Kapal Mavi Marmara gagal memasuki Gaza karena diserbu dan digiring tentara Israel ke pelabuhan Ashdod,Israel.
Korban jiwa pun tak terelakan dari peristiwa itu.
Tercatat tidak kurang dari 10 jiwa yang melayang karena ditembus peluru yang dilepaskan tentara Israel.
Namun hal tersebut tidak menyurutkan niat Nakhoda dan para Relawan yang ada di kapal Rachel Corrie untuk tetap menembus blokade Israel untuk masuk Gaza.
Kapal Rachel Corrie tetap bersikukuh melanjutkan pelayarannya ke Gaza.Sekukuh hati sang gadis yang merelakan nyawanya direnggut buldozer Israel yang namanya di abadikan menjadi nama kapal tersebut.
Derita rakyat Palestina yang kelaparan dan kekurangan obat – obatan di Gaza karena blokade Israel lebih menggugah hati mereka daripada ancaman moncong senjata otomatis yang setiap saat bisa menghabisi nyawa mereka.
Tapi apalah daya,semangat saja tidak cukup untuk menghadapi tentara Israel.
Belum lagi memasuki wilayah yang dituju,kapal angkatan laut Israel kembali mencegatnya.
Tentara Israel kembali membajak dan menguasai kapal itu serta mengalihkannya ke Ashdod.

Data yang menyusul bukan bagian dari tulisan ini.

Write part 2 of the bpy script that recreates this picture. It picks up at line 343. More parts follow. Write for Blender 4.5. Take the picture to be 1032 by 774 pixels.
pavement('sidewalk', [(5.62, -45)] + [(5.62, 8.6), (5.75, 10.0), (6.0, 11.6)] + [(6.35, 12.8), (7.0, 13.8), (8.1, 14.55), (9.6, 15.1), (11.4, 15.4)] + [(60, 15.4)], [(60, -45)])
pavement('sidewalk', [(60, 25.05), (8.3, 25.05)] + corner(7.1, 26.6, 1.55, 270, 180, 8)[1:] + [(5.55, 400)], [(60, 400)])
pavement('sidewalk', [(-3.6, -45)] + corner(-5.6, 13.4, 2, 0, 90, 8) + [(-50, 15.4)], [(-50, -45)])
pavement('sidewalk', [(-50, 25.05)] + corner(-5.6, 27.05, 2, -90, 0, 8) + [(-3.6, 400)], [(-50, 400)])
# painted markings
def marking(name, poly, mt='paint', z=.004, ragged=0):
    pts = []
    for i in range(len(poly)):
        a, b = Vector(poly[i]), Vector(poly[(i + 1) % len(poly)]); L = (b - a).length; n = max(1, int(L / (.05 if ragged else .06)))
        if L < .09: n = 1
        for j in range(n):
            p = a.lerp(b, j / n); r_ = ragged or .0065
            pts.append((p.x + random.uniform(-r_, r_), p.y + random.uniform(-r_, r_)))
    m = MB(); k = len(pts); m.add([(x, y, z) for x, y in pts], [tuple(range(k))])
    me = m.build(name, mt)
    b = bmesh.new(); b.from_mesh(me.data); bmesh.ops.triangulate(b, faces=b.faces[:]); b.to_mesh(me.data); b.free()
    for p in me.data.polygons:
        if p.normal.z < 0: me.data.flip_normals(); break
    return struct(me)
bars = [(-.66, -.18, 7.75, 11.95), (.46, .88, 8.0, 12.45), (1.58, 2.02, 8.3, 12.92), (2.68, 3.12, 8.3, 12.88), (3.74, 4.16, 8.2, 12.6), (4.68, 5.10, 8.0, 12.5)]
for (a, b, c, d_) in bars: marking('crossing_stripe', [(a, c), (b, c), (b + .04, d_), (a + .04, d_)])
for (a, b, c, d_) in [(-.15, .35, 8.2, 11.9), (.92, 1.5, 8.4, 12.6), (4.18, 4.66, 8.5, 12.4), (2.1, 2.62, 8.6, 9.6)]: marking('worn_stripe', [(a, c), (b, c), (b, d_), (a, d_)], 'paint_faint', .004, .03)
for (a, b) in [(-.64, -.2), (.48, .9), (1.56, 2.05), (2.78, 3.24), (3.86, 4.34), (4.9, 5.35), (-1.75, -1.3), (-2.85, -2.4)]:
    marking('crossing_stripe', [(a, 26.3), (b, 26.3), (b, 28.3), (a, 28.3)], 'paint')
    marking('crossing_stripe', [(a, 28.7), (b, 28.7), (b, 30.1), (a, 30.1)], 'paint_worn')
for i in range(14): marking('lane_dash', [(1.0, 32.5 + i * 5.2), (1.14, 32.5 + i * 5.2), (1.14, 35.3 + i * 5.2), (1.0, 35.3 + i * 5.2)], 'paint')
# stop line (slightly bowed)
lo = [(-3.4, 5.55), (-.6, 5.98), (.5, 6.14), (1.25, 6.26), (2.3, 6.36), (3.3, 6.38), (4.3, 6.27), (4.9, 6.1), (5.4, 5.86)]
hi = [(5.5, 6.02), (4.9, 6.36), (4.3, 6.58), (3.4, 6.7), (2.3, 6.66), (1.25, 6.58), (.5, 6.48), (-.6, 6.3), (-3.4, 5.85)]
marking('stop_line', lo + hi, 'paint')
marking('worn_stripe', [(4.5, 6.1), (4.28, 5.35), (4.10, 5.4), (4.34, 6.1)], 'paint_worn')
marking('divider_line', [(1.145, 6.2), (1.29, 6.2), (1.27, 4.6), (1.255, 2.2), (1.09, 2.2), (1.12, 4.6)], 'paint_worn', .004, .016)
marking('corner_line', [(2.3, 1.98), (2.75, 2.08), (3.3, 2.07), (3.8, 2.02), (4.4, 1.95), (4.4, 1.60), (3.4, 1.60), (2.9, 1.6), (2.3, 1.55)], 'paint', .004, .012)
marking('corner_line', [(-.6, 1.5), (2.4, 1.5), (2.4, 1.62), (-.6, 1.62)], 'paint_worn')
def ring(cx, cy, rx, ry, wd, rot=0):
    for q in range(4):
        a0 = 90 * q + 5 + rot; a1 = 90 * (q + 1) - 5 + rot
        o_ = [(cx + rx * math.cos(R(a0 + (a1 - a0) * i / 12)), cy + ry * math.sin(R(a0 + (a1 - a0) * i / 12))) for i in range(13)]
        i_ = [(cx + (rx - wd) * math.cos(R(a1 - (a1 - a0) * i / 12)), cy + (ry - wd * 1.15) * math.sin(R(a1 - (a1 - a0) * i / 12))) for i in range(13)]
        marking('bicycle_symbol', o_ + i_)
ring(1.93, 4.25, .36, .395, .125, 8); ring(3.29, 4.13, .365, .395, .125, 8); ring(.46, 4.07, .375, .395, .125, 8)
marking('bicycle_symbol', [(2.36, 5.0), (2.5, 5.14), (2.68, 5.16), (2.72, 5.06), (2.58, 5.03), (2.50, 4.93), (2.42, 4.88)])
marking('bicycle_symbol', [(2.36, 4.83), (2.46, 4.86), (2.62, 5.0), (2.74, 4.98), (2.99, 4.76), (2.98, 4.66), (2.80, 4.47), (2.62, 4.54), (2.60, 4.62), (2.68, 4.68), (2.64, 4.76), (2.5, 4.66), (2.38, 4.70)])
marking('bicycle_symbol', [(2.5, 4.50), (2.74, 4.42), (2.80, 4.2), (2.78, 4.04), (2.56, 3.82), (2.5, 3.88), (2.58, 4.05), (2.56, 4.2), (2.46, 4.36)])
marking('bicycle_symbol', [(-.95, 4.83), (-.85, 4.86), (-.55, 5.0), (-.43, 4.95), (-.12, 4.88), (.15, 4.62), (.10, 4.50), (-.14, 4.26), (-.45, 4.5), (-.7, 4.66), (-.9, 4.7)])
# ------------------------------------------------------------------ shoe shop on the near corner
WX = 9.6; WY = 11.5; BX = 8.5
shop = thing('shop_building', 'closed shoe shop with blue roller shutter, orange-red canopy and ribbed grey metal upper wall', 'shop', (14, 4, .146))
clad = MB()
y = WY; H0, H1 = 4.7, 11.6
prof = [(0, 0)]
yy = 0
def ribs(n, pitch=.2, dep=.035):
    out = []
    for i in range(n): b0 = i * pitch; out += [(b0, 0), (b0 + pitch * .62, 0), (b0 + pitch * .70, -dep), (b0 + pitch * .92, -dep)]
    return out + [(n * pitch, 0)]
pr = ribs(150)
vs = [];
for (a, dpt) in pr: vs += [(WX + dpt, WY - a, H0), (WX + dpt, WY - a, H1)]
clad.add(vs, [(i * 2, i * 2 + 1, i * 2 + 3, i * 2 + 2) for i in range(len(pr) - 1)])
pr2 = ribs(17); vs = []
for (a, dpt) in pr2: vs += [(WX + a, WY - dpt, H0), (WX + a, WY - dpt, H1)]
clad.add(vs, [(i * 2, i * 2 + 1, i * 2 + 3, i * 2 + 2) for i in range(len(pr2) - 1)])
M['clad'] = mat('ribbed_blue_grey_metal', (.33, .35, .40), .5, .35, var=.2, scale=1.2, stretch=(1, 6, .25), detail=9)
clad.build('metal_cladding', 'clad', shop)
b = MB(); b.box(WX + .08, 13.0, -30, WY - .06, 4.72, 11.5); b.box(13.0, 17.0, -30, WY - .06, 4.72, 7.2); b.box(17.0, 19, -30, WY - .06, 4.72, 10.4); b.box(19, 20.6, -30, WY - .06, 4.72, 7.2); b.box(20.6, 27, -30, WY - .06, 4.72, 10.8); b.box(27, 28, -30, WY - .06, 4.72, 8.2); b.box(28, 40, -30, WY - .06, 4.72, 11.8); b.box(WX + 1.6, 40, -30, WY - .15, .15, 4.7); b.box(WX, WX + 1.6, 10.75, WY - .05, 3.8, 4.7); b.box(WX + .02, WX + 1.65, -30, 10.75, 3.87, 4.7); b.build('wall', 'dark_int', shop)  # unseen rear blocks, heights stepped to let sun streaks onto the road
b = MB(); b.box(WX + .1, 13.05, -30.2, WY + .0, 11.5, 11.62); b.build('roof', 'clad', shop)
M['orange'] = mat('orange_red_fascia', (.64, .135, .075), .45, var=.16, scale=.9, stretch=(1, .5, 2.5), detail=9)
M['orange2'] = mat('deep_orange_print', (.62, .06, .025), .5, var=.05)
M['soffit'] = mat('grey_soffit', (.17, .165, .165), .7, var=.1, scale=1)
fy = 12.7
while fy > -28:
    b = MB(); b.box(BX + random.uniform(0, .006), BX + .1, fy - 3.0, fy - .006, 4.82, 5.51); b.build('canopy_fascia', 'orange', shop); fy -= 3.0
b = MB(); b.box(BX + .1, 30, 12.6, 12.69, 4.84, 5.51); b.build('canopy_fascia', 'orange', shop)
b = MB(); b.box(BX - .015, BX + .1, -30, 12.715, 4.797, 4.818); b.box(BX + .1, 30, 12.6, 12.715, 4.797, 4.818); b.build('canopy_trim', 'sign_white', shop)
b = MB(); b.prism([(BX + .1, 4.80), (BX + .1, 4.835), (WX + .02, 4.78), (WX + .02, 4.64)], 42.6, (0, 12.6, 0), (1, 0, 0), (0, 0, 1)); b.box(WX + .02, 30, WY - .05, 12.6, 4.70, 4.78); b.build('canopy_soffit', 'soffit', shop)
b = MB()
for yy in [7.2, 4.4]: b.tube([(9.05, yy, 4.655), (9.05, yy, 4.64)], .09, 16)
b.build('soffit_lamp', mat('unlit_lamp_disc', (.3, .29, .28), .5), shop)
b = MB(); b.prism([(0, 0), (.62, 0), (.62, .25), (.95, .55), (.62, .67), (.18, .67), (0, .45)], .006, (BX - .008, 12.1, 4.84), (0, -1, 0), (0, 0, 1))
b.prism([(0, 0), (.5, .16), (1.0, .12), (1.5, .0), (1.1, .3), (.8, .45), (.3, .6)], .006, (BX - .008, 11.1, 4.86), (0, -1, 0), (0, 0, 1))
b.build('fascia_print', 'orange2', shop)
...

Sebuah kapal yang membawa bantuan bahan makanan dan obat – obatan sampai harus dicegat oleh lebih dari 1 kapal perang dan penumpangnya diperlakukan tak ubahnya seperti tawanan perang pula.
Kecaman dunia internasional yang mengutuk tindakan tersebut dianggap bagai angin lalu oleh Israel.
Mereka tetap menahan dan menyita muatan kapal itu walau jelas yang dibawa adalah bantuan kemanusian yang berasal dari sumbangan berbagai pihak dari belahan dunia.
Sungguh suatu tindakan yang tentu menurut saya pribadi adalah diluar batas nilai kemanusiaan itu sendiri.
Sama seperti tindakan tentara mereka sewaktu menggilas Rachel Corrie di Gaza dengan buldezer yang merenggut nyawanya.
Tapi percayalah ini hanya pionir dari sejumlah gerakan lainnya yang akan terus berlanjut.